The reports of him in prison are of a person engaged fully in his vocation even behind bars. I mean his "vocation" in the strictest sense of the term, as his "calling" to follow Jesus Christ. This vocation, for Bonhoeffer, trumped every other claim on his own allegiance. And this vocation kept shaping him as a person, kept expanding his love for others, including his enemies, even in the midst of oppression, even in the shadow of the scaffold.

"The church is the church only when it exists for others."**** So Bonhoeffer wrote in one of his last communications from prison.

Existing "for others" is what it means to be like Jesus of Nazareth. Not to exist "for others" is to deny Christ. Thus, if some "Führer," some "strong leader" or some political idol sculpted and crafted by human hands comes along and tells us that our prosperity, security or national future can be secured by demeaning, destroying, torturing and vilifying others - strangers, aliens, foreigners, immigrants, outsiders - the Christian's choice isn't all that hard to figure out.
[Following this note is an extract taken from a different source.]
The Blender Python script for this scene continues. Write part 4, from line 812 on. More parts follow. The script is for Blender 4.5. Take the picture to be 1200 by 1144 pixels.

Making that choice, however, may just cost a lot.

*Eberhard Bethge, Dietrich Bonhoeffer: A Biography (Minneapolis: Fortress Press, revised edition, 2000), pp. 259-260.

**Dietrich Bonhoeffer, "The Younger Generation's Altered a View of the Concept of Fuhrer," in Dietrich Bonhoeffer: Berlin: 1932-1933, Works, Volume 12, Larry Rasmussen, editor (Minneapolis: Fortress Press, 2009), pp. 266-268.

***Dietrich Bonhoeffer, "Thy Kingdom Come," Berlin: 1932-1933, p. 295.

**** Dietrich Bonhoeffer, Letters and Papers from Prison (New York: Macmillan Publishing Co., 1972), p. 382.